Where’s the hitch in Germany’s national team?

About nine months ahead of Euro 2020, the German team still finds itself in an identification stage. Head coach Joachim Löw has to deal with a torrent of cancellations and at the same time fights on numerous fronts. The 59 year old is not free of fault when it comes to the team’s roller coaster ride.

Ahead of the 2-2-draw against Argentina, Löw once again opted for a customary 3-4-3 formation. This came as a bit of a surprise, seeing as he had decided only for the recent competitive fixture against Northern Ireland to ditch the 3-4-3 in favour of the more traditional 4-2-3-1.

In terms of personnel, Löw could easily have played with a back four instead of a back three. After all, he went with Emre Can in defence, despite his being at home in midfield for a number of years. This decision alone was testament to the fact that Löw still wants to continue to try out the 3-4-3 formation.

The return to a 4-2-3-1 against at best second-rate Estonia also does not change that picture. Evidently, Löw at the moment considers a formation containing a back four as a viable option in meetings with clearly over-matched opponents, whom he expects to mainly sit deep anyway.

Wing pairing as a key element

The benefits of the 3-4-3 formation, on the other hand, became apparent especially in the first half of the Argentina match. The two players on the wings, Lukas Klostermann and Marcel Halstenberg, were able to regularly move forwards on the flanks and round the more compactly staggered South Americans.

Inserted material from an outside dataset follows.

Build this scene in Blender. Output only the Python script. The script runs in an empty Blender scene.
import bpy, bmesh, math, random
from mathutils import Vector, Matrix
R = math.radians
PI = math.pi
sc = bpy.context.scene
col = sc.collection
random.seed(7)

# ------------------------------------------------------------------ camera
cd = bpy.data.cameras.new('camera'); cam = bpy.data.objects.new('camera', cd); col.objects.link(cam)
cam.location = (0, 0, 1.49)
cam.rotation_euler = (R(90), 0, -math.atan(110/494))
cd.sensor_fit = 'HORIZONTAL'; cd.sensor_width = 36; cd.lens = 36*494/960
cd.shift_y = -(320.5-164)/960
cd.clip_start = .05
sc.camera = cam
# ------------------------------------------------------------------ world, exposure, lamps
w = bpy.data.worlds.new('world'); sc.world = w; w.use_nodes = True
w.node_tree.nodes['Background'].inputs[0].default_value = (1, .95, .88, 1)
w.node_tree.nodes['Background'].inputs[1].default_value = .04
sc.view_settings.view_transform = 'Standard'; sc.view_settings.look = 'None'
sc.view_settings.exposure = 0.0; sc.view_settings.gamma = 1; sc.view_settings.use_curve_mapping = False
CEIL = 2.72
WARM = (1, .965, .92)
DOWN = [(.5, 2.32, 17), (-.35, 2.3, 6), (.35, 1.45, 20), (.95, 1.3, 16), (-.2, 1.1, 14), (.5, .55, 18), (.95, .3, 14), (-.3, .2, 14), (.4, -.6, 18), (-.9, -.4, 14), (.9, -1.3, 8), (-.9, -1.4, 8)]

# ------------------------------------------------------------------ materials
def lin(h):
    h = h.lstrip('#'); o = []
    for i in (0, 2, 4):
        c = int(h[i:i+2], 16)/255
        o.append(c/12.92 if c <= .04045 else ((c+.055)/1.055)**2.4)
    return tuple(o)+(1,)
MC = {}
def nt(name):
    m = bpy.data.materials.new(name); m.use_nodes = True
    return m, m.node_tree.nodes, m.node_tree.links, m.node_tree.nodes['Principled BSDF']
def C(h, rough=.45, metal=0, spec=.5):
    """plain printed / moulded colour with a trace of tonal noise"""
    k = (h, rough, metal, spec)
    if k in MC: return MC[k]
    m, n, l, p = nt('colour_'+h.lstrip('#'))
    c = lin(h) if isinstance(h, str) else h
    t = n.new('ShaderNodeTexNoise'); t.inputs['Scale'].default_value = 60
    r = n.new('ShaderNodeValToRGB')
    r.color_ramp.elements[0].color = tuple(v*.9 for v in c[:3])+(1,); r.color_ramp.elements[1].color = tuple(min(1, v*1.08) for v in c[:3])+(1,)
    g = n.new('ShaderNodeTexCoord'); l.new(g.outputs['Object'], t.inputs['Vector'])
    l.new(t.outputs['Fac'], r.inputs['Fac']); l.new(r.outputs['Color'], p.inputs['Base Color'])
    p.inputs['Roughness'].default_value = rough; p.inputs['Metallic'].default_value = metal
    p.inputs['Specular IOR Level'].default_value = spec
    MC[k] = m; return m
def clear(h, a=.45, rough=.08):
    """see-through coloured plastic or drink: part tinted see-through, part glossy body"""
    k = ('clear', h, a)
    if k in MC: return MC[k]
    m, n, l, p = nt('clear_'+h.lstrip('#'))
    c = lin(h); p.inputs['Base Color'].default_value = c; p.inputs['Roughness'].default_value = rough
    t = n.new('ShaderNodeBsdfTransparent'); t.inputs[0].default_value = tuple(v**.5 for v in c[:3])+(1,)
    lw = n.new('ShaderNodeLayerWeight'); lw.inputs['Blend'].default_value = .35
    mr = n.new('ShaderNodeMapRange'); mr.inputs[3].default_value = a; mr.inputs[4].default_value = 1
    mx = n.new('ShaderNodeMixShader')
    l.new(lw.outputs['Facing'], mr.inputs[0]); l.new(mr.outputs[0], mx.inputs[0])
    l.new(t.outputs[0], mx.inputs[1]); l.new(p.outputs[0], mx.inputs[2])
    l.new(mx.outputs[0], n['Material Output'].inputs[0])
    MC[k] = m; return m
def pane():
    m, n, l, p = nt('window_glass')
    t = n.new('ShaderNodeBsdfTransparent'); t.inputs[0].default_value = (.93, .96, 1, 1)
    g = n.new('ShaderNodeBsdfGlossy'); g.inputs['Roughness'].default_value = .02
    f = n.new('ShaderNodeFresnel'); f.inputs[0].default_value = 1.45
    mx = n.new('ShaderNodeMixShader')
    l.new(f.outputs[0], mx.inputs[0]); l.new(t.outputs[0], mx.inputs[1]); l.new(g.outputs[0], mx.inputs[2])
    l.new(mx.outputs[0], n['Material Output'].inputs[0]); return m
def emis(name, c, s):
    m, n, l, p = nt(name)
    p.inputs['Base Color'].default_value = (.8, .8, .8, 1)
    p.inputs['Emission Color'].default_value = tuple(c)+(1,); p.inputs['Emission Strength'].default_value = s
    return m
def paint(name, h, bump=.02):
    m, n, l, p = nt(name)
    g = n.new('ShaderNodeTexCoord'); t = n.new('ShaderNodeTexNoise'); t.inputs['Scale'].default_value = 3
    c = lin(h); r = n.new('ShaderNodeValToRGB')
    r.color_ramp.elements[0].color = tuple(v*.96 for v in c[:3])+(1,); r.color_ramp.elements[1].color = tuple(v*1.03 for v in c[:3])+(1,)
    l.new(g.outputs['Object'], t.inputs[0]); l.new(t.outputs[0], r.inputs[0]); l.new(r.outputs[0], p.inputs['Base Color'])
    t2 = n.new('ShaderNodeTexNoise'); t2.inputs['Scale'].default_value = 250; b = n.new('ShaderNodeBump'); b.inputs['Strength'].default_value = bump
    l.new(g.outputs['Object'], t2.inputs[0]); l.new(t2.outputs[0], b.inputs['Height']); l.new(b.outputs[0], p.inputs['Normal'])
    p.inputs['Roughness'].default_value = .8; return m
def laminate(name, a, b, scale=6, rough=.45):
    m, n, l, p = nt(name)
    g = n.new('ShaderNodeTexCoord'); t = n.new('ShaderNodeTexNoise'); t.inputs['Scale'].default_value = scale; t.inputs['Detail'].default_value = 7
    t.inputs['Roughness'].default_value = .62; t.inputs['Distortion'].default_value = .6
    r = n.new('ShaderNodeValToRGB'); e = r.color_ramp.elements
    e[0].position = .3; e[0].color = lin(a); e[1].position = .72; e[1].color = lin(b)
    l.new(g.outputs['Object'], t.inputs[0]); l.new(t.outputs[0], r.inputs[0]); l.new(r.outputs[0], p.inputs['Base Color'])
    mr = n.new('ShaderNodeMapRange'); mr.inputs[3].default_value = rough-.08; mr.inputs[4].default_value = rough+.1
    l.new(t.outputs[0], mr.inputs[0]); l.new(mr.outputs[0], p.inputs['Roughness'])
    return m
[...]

This only worked, though, precisely because three and not just two defenders offered support from the back. Can, as well as Niklas Süle, were able to move to wider areas or move forward in the half-spaces. The team used its numeric advantage against a classic 4-4-2 pressing approach accordingly.

This tactical effect became especially obvious for example when Serge Gnabry scored the first German goal against Argentina. In the buildup phase, Süle moved forward and a shifted play with a long ball to Klostermann, who enjoyed enough space close to the touchline to break through towards the goal line after receiving the ball.

The continuous sprints of the two wingers are features of the kind of football Löw considers apt for this DFB team. Klostermann and Halstenberg are well-versed in this kind of up-tempo football from their club RB Leipzig, where they dart into attacking zones in quite a similar manner and put pressure on the opposition over the flanks. Coupled with smart movement from Gnabry, as well as Kai Havertz, in the gaps, this creates a promising kind of attacking football.

Among German attackers, Gnabry stands out the most at the moment. Usually, he plays a more complex role in the national team than at Bayern Munich. And still, the 24 year old tackles this problem very well. His dropping back into the ten-space and the way in which he cleverly positions his body towards the ball allow him to serve as an outstanding receiving option. The opposition can also hardly brace for Gnabry’s follow-up actions, because he can both use the dynamism of the pass and move past the closest opponent quickly, should he be in immediate proximity, and quickly redirect the ball to the wings. On his terms, Gnabry gives the German attack penetrating power.